What If God Was Never Gone? By Mike Haddorff
When Jesus cries from the Cross, “My God, my God, why have you forsaken me?” the moment lands with crushing weight. For many of us, this has been taught as the instant God finally turns His face away, the Father abandons the Son so punishment can be completed. Penal Substitution depends on this reading. God must withdraw. Separation must occur. Wrath must fall.
But what if God was never gone?
Scripture consistently resists the idea of divine abandonment. God promises, again and again, “I will never leave you nor forsake you.” Not conditionally. Not temporarily. Never. If this is true, then Jesus’ cry cannot mean that God actually abandoned him. So how are we to understand it?
It’s helpful to look at Psalm 22.
Jesus quotes from the opening verse in this Psalm. He is not inventing a new statement in agony. He is praying a familiar prayer, one that begins in anguish. But if we continue reading, just a few verses after the cry of forsakenness, the psalm declares:
“For he has not despised or scorned the suffering of the afflicted one; he has not hidden his face from him but has listened to his cry for help.” (Psalm 22:24) And This line matters.
The psalm explicitly denies that God turned away. God did not hide his face. God did not abandon the sufferer. And yet the experience of abandonment is still voiced honestly and without restraint. This tension is the key.
There is a difference between actual abandonment and experienced abandonment.
Within the Christian tradition, one understanding of the Cross, is that Jesus does not stand apart from humanity, absorbing punishment meant for others.

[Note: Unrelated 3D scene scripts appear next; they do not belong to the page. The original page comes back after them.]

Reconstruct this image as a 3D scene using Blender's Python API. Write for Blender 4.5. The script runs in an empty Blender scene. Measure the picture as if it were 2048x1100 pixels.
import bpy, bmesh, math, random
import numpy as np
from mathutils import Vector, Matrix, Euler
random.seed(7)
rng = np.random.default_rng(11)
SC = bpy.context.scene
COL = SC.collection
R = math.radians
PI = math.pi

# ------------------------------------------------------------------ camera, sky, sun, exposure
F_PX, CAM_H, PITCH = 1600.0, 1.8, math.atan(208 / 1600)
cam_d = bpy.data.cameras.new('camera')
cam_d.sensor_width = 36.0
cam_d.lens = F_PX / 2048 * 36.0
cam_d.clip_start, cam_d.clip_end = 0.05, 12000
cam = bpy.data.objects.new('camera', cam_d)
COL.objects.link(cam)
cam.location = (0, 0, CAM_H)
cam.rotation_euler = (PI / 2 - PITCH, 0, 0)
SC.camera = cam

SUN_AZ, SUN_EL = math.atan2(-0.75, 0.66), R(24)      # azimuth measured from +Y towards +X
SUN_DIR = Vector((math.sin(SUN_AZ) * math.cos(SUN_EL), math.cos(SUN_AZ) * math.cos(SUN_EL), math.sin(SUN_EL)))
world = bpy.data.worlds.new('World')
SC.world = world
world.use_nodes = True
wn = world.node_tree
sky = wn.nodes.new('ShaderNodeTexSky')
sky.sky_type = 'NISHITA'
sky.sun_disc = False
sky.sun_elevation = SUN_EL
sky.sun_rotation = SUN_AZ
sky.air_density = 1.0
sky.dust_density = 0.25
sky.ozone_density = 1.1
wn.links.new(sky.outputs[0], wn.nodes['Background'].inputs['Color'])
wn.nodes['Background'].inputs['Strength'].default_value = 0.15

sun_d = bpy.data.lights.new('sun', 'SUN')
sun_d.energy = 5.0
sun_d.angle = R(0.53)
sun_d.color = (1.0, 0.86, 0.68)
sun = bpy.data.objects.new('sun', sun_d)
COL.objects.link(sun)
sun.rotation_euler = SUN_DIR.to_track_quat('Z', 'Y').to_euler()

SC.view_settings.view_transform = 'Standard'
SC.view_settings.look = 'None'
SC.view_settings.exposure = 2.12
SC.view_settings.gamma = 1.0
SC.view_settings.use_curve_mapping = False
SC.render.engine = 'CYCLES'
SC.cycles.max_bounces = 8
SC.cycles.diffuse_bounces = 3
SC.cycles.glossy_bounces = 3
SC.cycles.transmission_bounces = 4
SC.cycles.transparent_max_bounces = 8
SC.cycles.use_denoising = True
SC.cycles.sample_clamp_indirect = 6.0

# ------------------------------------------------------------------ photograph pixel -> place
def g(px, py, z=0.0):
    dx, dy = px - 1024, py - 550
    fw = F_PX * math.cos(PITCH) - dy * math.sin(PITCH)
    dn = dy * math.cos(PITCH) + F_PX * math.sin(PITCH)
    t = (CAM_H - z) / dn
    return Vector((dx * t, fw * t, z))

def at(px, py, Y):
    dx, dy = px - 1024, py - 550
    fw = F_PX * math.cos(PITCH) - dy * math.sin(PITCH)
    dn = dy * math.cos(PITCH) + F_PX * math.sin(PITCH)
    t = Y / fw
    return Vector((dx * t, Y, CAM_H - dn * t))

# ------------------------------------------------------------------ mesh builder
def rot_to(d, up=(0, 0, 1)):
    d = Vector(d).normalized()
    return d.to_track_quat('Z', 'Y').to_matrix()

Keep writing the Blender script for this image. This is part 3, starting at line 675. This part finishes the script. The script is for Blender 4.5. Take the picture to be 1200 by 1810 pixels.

He stands within humanity, entering fully into our shared experience, including the experience of feeling God-forsaken. Not because God has withdrawn, but because this sense of absence is tragically common in the human condition.

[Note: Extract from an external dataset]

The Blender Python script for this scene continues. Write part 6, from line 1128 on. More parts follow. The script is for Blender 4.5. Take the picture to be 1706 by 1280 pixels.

Jesus goes there. He enters the silence. He carries the confusion. He remains faithful when perception collapses. This is not useless information. This is solidarity.
The Cross does not reveal a divided God, loving on one side, wrathful on the other. It reveals a united God who refuses to abandon humanity, even when humanity feels utterly alone. Jesus does not expose God’s absence; he exposes God’s nearness in the very place we assume God cannot be.
If God was never gone, then Jesus’ cry becomes even more powerful. It tells us there is no depth of despair, doubt, or felt abandonment where God has not already been present. Even there. Especially there.